Are All Season Tires Really All Season?

Dear Tracy,Winter Driving
I recently moved from Florida to Kentucky. This will be the first winter that I will be experiencing driving in ice and snow. I am wondering if I need to get a set of snow or winter tires for the coming months. My car currently has a new set of all season tires installed – doesn’t that mean these tires are appropriate for driving in all seasons?
Sophia L.

Dear Sophia,
In moving from the sunshine state to bluegrass-country, you are undoubtedly in for a very different driving experience this winter! The mild weather you experienced in Florida probably never gave you the opportunity to navigate ice or snow covered roadways. Kentucky will most likely give you that chance on many occasions this winter.

Even though it would seem that all season tires should be suitable for driving in all seasons, they are not appropriate for driving in all types of weather conditions. While all season tires are designed to provide the best ride and comfort in a variety of temperatures, winter tires have specific features, developed for cold, snow, and ice. One basic difference in winter tires is that the rubber used in these tires is developed to grip better in low temperatures.
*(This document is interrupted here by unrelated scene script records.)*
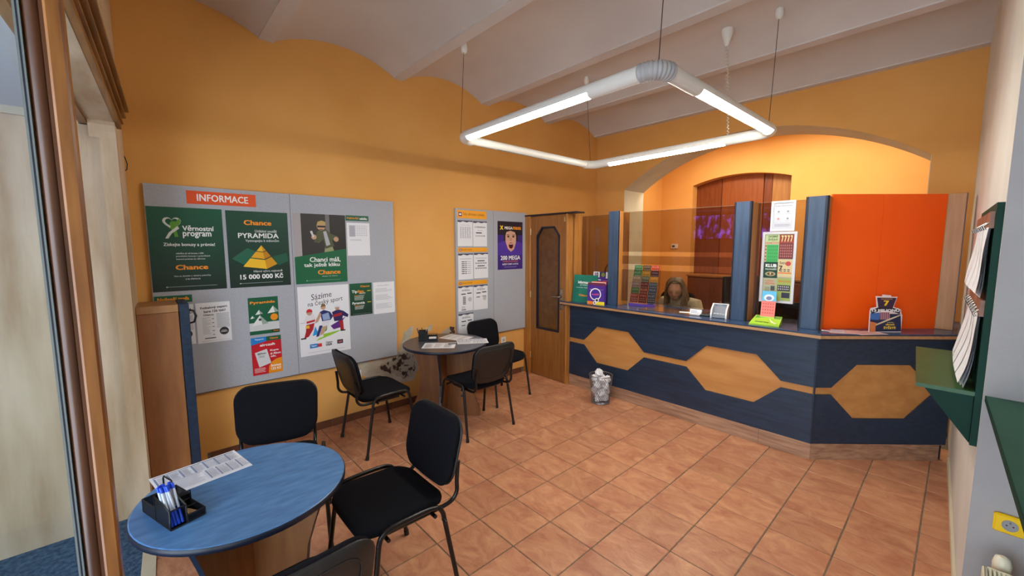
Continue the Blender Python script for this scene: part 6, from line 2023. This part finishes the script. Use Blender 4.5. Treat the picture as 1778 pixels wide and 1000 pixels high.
vl = MB().tube([(0.20, 2.411, 0.32), (0.20, 2.47, 0.32), (0.20, 2.47, 0.35)], 0.010, CHROME, n=10).build('valve', rd)
MB().tube([(0.20, 2.47, 0.35), (0.20, 2.47, 0.36), (0.20, 2.47, 0.40), (0.20, 2.47, 0.425), (0.20, 2.47, 0.432)], [0.018, 0.025, 0.027, 0.022, 0.010], CREAMP, n=16).build('thermostat_knob', vl)
MB().tube([(0.20, 2.47, 0.0), (0.20, 2.47, 0.32)], 0.008, CREAMP, n=8).build('pipe', rd)

# television facing the counter from the entrance; seen only as the violet reflection in the clerk window
tv = thing('television', (-2.9, -1.25, 1.85), 'television by the entrance, seen mirrored violet in the clerk window glass', 'television')
MB().box(-3.32, -2.42, -1.30, -1.255, 1.80, 2.33, BLACK, bev=0.005).build('case', tv)
tvm = bpy.data.materials.new('violet_stage_picture')
tvm.use_nodes = True
N, L = tvm.node_tree.nodes, tvm.node_tree.links
N.remove(N['Principled BSDF'])
tc = N.new('ShaderNodeTexCoord'); nz = N.new('ShaderNodeTexNoise'); nz.inputs['Scale'].default_value = 6.5; nz.inputs['Detail'].default_value = 5
mp = N.new('ShaderNodeMapping'); mp.inputs['Scale'].default_value = (1.6, 1, 0.8)
L.new(tc.outputs['Object'], mp.inputs[0]); L.new(mp.outputs[0], nz.inputs[0])
cr = N.new('ShaderNodeValToRGB')
cr.color_ramp.elements[0].position, cr.color_ramp.elements[0].color = 0.50, (0.006, 0.003, 0.02, 1)
cr.color_ramp.elements[1].position, cr.color_ramp.elements[1].color = 0.68, (0.25, 0.12, 1.0, 1)
L.new(nz.outputs['Fac'], cr.inputs[0])
em = N.new('ShaderNodeEmission'); em.inputs[1].default_value = 9.0
L.new(cr.outputs[0], em.inputs[0]); L.new(em.outputs[0], N['Material Output'].inputs[0])
MB().add([(-3.30, -1.254, 1.82), (-2.44, -1.254, 1.82), (-2.44, -1.254, 2.31), (-3.30, -1.254, 2.31)], [(0, 1, 2, 3)], tvm).build('screen', tv)
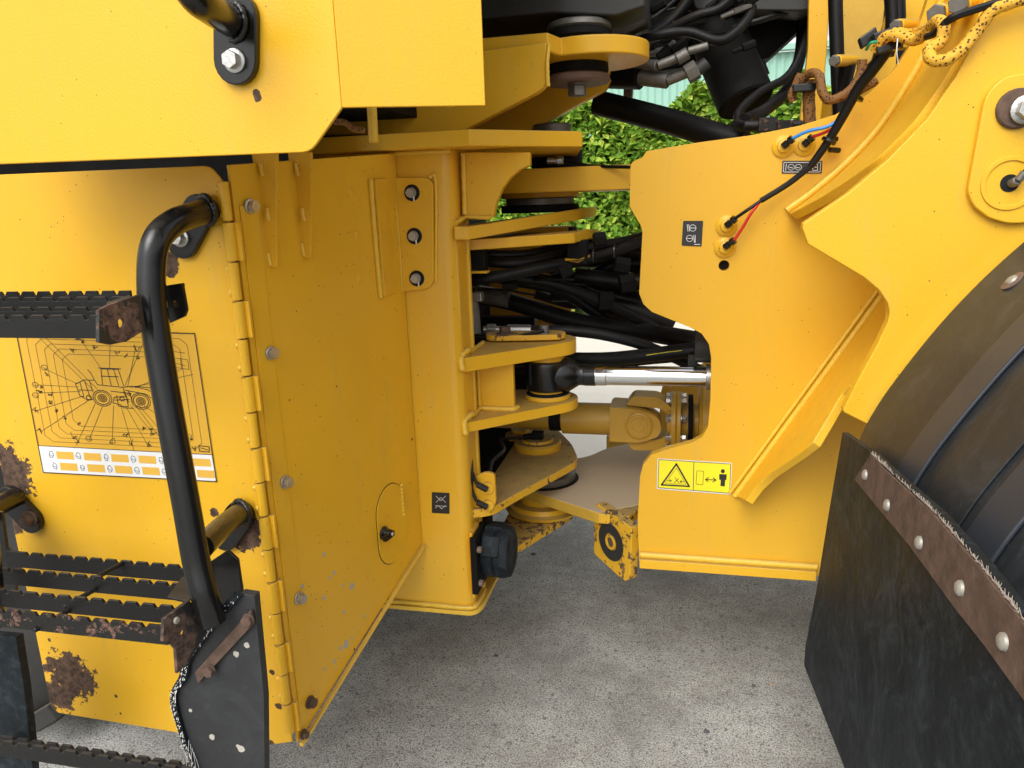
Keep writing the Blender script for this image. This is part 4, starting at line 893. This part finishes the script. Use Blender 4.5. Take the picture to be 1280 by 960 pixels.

Winter tires also feature small tread blocks and siping, which means that the treads are cut specifically for better traction and to prevent hydroplaning. Since the rubber used in winter tires is softer, it does wear more quickly, so winter tires may need to be every three or four seasons. It will be important to switch back to your all season tires as soon as spring returns.

It is definitely a good idea to invest in a good set of winter tires, especially if you are in a rural part of Kentucky that may not get roads treated as quickly as more populated areas. It is also important for safe winter driving to keep your tire pressure at the recommended levels.